Li Kexian, an associate professor at the Institute of International Strategic Studies at Tokyo International University, said China is no longer worried about being able to take on the U.S. at the U.N., but about alliances being forged by the U.S. outside of the U.N. system.
“China’s biggest worry now is that the U.S. will go back to unilateralism, or engage in small circle alliances,” Li said. “When the U.S. strengthened its Indo-Pacific strategy, those alliances were all forged outside of the U.N. system.”
“That’s why Xi Jinping wants to focus on the U.N. and multilateralism.”
Rising to the top
China has recently seen its nationals rise to the top job in four U.N. agencies: Qu Dongyu at the Food and Agriculture Association (FAO); Fang Liu at the International Civil Aviation Organization (ICAO); Zhao Houlin at the International Telecommunications Union (ITU); and Li Yong at the United Nations Industrial Development Organization (UNIDO).

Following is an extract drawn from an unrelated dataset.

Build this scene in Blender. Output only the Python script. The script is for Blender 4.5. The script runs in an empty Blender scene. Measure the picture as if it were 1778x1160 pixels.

Chinese diplomat Duan Jielong also sits as one of 21 judges at the International Tribunal on the Law of the Sea (ITLOS), the U.N.-affiliated agency that adjudicates in maritime disputes under the U.N. Convention on the Law of the Sea.
In 2020, Beijing also made a failed bid to back a candidate in elections for the head of the World Intellectual Property Organization (WIPO).
New York-based Human Rights Watch (HRW), which has been sanctioned by the CCP for speaking out on its rights violations, warned in a 2020 report that China under Xi is “to rewrite norms and manipulate existing procedures not only to minimize scrutiny of the Chinese government’s conduct, but also to achieve the same for all governments.”
“Chinese authorities now extend domestic censorship to communities around the world, ranging from academia to diaspora communities to global businesses,” the report said.
While Taiwan, using the Republic of China name, was expelled and replaced by Beijing, nothing in the resolution that expelled it said it couldn’t participate, yet its participation has mostly been blocked by Beijing.
The Republic of China regime led by then dictator Chiang Kai-shek fled to Taiwan in 1949 after losing a civil war to Mao Zedong’s communists, and the island has operated as a self-governing state bearing the Republic of China name ever since.
It has never been ruled by the CCP, nor formed part of the People’s Republic of China, yet Beijing has repeatedly called for “unification,” and threatened to annex the island, whose 23 million residents regard themselves as Taiwanese, and, having democratized in the 1990s, have no wish to live under China’s authoritarian rule.
The U.S., which is obliged by its own laws to sell arms to Taiwan, had for decades appeared keen not to offend Beijing on the international stage.
But the Biden administration has continued to deepen the diplomatic engagement with Taipei that was begun under President Trump, with official contacts now allowed and increasingly supportive statements coming out of Washington.